Branle-bas de combat général sur Cat Mousses, où sont les bottes, tuques,
mitaines, foulards, polaires, manteaux et caleçons longs!!! Ce sera un peu
comme une journée pyjama à jouer à des jeux, lire et écouter des films tous
emmitouflés et collés ensemble; une fois les classes du matin et PM complétées
(bien sûr). C'est fou mais c'est comme une journée de fête sur Cat Mousses.
Depuis le temps que les enfants rêvaient d'avoir froid! Ils sont servis
aujourd'hui. Il fait tellement froid que nos pêcheurs n'ont même pas osé mettre
une ligne à l'eau, de peur j'imagine, d'avoir à arranger le poisson si jamais ça
mordait.
On
avait oublié cette température misérable de notre première traversée il y a 5
ans. Quand je pense qu'il fallait barrer jour et nuit, 24 heures sur 24, à la
merci des éléments, sous les embruns, le froid et les douches continuelles de la
mer qui se déchaînait. Une chance que Pierre et Anne étaient avec nous, on
n'aurait pas survécu sans eux et qui sait, nous aurions peut-être eu envie
d'avorter ce voyage. Ça n'augurait rien de bon, rien de tout ce que nous avions
rêvé du moins. Encore heureux que nous ayons persévéré dans notre aventure car
une fois aux Açores, nous avons vite oublié ces désagréments qui étaient
dorénavant chose du passé.
J'ai
du mal à croire qu'hier encore, je me faisais bronzer sur le pont, alors
qu'aujourd'hui nous sommes emmitouflés de la tête aux pieds; drastique comme
changement! Nous serons passés par toutes les conditions possibles au cours de
cette traversée. De la pétole aux vents de plus de 30 noeuds, tantôt sous le
soleil, tantôt sous la pluie, avec des vents tournant constamment. Heureusement
que nous sommes amarinés et que le mal de mer est derrière moi, car cette nuit,
je me verrais très mal assise dehors sous le froid, le brouillard et la pluie,
à monter la garde. Vive les instruments de navigation (radar et AIS). De
toute façon, on n'y voit rien dehors cette nuit tant le brouillard est
épais.
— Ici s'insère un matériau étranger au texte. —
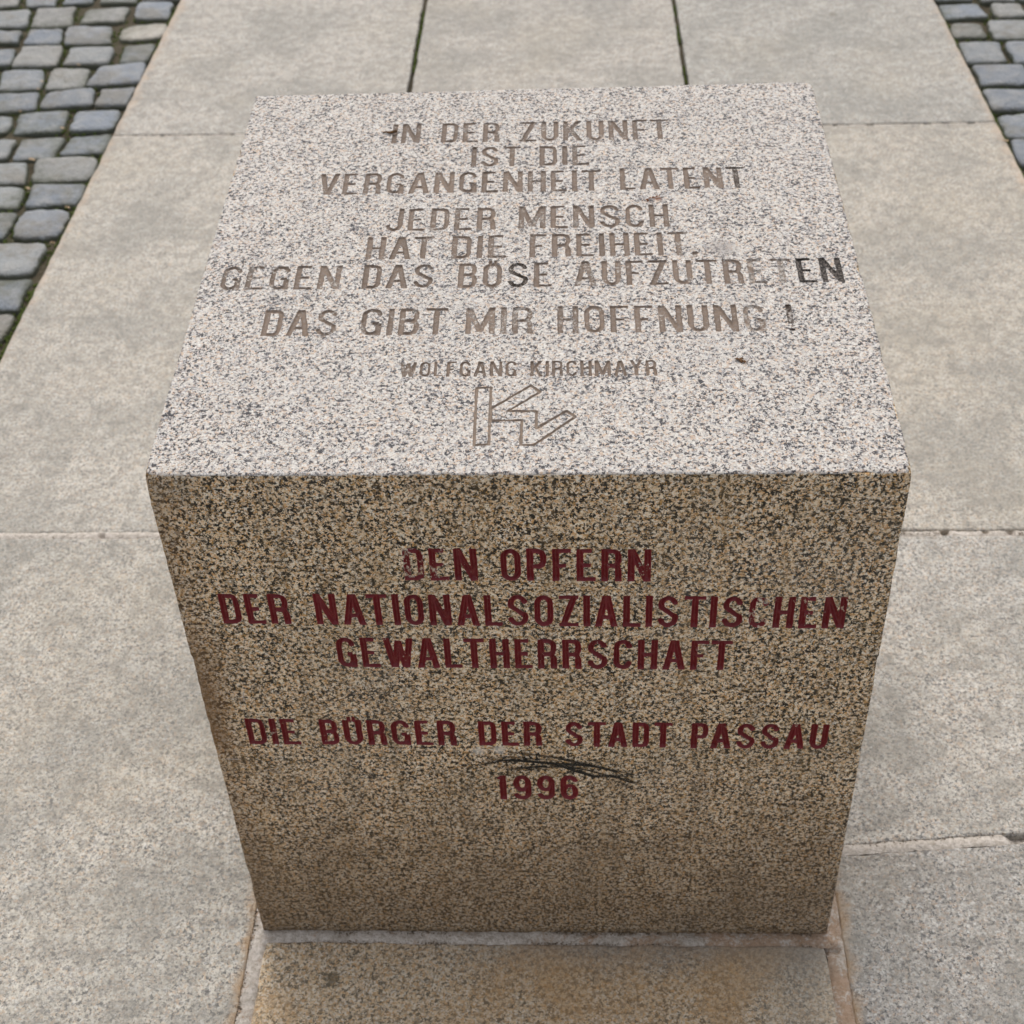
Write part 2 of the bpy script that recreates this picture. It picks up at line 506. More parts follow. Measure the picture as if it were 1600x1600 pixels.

Si
la tendance se maintient, nous devrions atteindre Halifax pour 14h00 le 12 juin.
Yé!!!
Finalement
nous sommes arrivés à Halifax en début de PM. Wow! Quel bonheur! Mission
accomplie, nous sommes pratiquement de retour au point de départ. Nous étions
émerveillés comme des enfants... par les paysages, les maisons, les senteurs...
On a hâte de vous revoir chers parents et amis!